According to the Seattle Times (via World Magazine Blog) There are still Christian schools here on the “left coast” that won’t allow their male wrestlers to face female opponents. Of course neither the Seattle Times nor World Magazine mention how the logic of this policy would obviously have to be applied to gay students. Instead both articles fall back on heterosexism.
This reminds me of my friend Jordan Morris who attended Pepperdine University where a formal code of student conduct forbade visiting members of the opposite-sex from staying overnight in a student dorm room. This heterosexist policy ignored the existence of gay students such as Jordan allowing him and his boyfriend freedom other students could not enjoy.
Straight students must adhere to policies based on the “highest moral common denominator**” but gays and lesbians often enjoy freedom to adhere to morals derived from their own private relationship with their Lord and Savior, Jesus Christ.
For the record, Pepperdine’s student conduct handbook also states:
“the University will offer counsel and assistance to support and strengthen the individual’s resolve to live consistently with Christian teaching on sexuality” (Source)
**If there’s any theological disagreement on an issue then err by forcing everyone to adopt the stricter viewpoint. Another such example is how Hume Lake Christian Camps forbade dancing during praise music worship when I attended in high school.
I’m not making it up I swear.
Dan
I know exactly what you mean. My dad was the pastor of our church so I had to live by a very rigid standard. It included:
no rock music
no dancing
no women in pants
no heavy make-up (I still like that one)
no shorts above the knee (this was the 70’s)
no going shirtless
no drinking
no bowling (not sure why that was a rule)
no movies
no television (do you have any idea what that’s like to not know who the Walton’s were?)

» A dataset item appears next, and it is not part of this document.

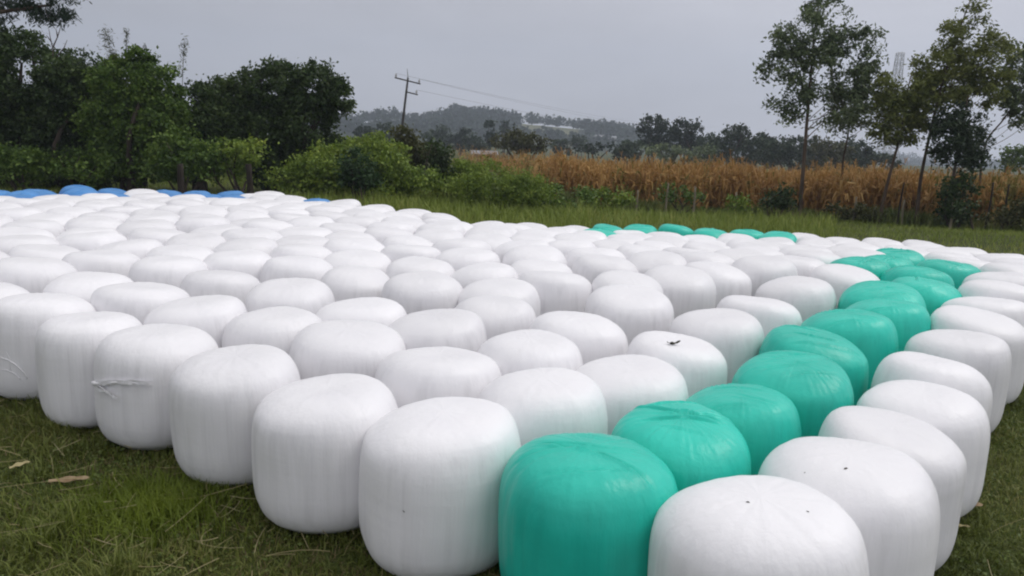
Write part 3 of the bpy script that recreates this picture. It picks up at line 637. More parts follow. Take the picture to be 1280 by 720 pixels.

no “mixed-bathing” (boys and girls swimming together)
no long hair on boys
no point in staying in that Religion once I was old enough to leave home.
in retrospect, with so little to do, I guess it’s not surprising that there were so many Miracle Babies (ya know, the one’s that get there six or seven months after the teenagers get married)
oh well my family’s first church was Nazarene and they weren’t down with the whole mixed-bathing thing but being in Southern California people found more worthwhile things to get worked up about.
There are still Christian schools here on the “left coast” that won’t allow their male wrestlers to face female opponents.
A wag might suggest that these male christian wrestlers at don’t want to risk the fact that they might lose to a female wrestler.
I’m not a wag, so I wouldn’t suggest that. Not at all. But you get the idea.
I just noticed something.
How can any group demand Christian teaching on sexuality in a public school?
It’s not going to be consistent even in that context.
Are they going to teach about sassy kids and non virgin brides being stoned to death?
Are they going to teach about divorced women banised to the bushes to never marry again?
Are they going to learn the part about adulterers being stoned to death?
Or masturbation and seminal discharge from it being full of babies, so therefore a sin?
Or that females should be banished to a hut and not sleep with their men during menstruation?
There’s difference between sexuality and sexual irresponsibility.
When it comes to personal Biblical discipline, which is a choice to study-as opposed to selective literacy on how Scripture informed the masses back then as opposed to how we must live our lives now. We have to bring in the comprehensive and current knowlege on human sexuality.
There is no way religious influenced teaching will EVER square with that.
Educators have an obligation to ALL students, and to stop human education at 2,000 years ago on homosexuality, makes as much sense as stopping education on organ and blood donation and autopsy.
All of those have religious taboos too, but are anathema to human education and progress.